Sunday, June 16, 2013

The Fourth Sunday After Pentecost: The Road to Yea through Nay


Jesus was asked, "Who is the greatest in the kingdom of heaven?"

He goes on to speak of the innocence of the child.

He then moves to the way there.

'If your hand or your foot causes you to stumble, cut it off and throw it away; it is better for you to enter life maimed or lame than to have two hands or two feet and to be thrown into the eternal fire. And if your eye causes you to stumble, tear it out and throw it away; it is better for you to enter life with one eye than to have two eyes and to be thrown into the hell of fire. 'Take care that you do not despise one of these little ones; for, I tell you, in heaven their angels continually see the face of my Father in heaven.  Matthew 18: 8-10

It sounds such a brutal process, so self mutilating. Jesus means it to.  He means to shock us into thought.  He is clear that our earthly life can draw us away from a deeper intended way of living well, healthy, whole lives.  What Jesus speaks of only seems brutal if we desire to hold onto what indeed hurts us, what stands between ourselves as we find ourselves and ourselves as we desire to be, our best self, our child of God self, the self we were created to be in the mind of God. Jesus is not alone in this teaching, for many if not all faiths speak of a kind of purification of the self.  Beyond that, we trip on it in the work of psychology.

St.

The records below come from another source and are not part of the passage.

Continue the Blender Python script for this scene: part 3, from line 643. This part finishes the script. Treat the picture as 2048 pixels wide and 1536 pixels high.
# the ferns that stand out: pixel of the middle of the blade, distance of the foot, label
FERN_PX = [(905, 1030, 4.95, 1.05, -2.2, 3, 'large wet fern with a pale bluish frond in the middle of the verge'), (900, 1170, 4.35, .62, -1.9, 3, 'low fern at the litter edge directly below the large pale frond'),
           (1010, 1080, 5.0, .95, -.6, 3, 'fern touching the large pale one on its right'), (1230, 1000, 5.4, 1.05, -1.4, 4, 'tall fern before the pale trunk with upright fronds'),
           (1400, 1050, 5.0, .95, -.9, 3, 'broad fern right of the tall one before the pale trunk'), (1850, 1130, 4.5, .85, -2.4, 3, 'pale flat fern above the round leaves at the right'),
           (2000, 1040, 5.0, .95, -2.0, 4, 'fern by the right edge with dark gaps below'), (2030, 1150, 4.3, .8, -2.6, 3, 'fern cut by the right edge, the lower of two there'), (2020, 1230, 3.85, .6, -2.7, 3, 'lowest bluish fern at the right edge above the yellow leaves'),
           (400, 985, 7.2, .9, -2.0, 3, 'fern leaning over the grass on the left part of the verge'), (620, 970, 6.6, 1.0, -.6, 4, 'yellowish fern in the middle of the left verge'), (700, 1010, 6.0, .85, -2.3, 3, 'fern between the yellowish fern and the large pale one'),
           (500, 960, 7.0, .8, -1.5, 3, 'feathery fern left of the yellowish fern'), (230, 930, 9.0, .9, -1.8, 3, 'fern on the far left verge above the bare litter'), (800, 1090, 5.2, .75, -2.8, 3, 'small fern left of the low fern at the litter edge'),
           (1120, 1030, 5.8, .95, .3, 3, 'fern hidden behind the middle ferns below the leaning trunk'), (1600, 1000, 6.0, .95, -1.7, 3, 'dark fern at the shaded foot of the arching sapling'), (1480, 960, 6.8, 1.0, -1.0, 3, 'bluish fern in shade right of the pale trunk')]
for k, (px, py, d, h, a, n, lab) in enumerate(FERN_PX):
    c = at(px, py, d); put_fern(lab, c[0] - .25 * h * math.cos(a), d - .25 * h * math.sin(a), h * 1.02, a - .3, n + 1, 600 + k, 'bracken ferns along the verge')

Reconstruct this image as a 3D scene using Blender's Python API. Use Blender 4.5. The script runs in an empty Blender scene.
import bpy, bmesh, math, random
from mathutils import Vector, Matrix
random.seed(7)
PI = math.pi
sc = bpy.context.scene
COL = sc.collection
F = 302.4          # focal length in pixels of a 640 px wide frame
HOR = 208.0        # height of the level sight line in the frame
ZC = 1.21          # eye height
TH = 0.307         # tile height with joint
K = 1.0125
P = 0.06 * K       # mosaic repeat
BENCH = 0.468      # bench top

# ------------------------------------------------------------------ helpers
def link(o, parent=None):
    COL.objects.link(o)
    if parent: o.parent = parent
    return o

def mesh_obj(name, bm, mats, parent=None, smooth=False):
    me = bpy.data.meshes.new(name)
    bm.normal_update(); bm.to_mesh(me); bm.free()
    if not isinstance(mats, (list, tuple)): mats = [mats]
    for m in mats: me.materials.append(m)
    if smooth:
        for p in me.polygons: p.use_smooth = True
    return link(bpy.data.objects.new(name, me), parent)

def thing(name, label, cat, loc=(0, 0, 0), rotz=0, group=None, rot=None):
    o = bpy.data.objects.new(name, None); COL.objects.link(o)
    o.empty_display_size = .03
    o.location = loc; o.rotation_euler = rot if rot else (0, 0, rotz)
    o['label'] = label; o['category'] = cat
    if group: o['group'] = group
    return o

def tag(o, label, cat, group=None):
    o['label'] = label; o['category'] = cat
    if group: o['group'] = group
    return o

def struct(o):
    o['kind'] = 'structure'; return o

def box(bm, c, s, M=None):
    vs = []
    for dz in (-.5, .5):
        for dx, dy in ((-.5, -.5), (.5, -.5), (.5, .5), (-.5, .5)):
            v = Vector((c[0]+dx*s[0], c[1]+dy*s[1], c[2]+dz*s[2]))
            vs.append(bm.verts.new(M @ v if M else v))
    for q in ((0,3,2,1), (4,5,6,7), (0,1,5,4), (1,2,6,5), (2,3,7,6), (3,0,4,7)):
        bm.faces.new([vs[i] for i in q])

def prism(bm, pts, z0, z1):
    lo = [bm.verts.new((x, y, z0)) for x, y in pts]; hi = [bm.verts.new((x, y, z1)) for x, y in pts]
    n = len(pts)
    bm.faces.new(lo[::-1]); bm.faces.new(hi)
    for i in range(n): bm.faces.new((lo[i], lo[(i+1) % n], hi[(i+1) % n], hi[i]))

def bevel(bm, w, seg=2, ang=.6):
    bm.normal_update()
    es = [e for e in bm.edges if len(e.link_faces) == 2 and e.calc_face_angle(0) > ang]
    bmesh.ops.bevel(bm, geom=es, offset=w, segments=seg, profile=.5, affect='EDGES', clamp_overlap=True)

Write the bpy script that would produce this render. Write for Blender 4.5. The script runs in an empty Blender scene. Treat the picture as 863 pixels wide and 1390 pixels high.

Paul describes this as the laying aside of the old self to put on Christ or the new self, the likeness of God in Ephesians 4:22-24.  When we are baptized and/or accept the merits of Christ work in some confirming moment, we accept that we will participate in the process of removal of those aspects of self that alienate us from God and the good in each other.  In church language this is the work of sanctification, opening to the Spirit to show us our faults, our patterns and aid in their removal. We set ourselves on this road of discovery of this deeper, better self.  It is the road of purgation, illumination, and union with God.

Evelyn Underhill, the 20th century mystic of our tradition, in her book The Mystic Way, called it the road from Nay to Yea.  Her picture is that our Yea to God lies through our Nay to what is not of God. We must separate in order to again unite, and must depart from our ordinary state in order to again return to it. As we learn what needs to be a nay for us, we open the space for a deeper yes to the way of Christ.  The way involves a subtracting from our lives what hurts this sought after union.  There is struggle, pain and doubt as we follow this road of purgation, purging our life by meditation, reflection and action.  Giving ourselves to good is a useful occupation of our time, but we also need time to stop and reflect and clarify as we go.  As we separate from 'vices' we feel it.  A habit released, a way of begrudging abandoned, a charity given, insight that requires better action are not always or necessarily easy. Rather purgation is like a plucking out, a cutting off. 

Illumination is the insight moment and is like a healing antiseptic applied, an exercise engaged in.  There are moments when we neglect to apply what heals us, this better way.  A pattern returns.  Yet we can and do awaken and reapply the insight.  This is the work of returning to our world in a improving state.  Some traditions focus the believer on ever present sin.  Yet as we grow we balance this, even overshadow this with focusing on possibility, the image of God reclaimed, the purity seen from afar and followed.

Jesus concludes his teaching this day with the story of the one lost sheep sought, the rejoicing in God as it is found. We each are that very sheep and found oddly as we are willing to seek.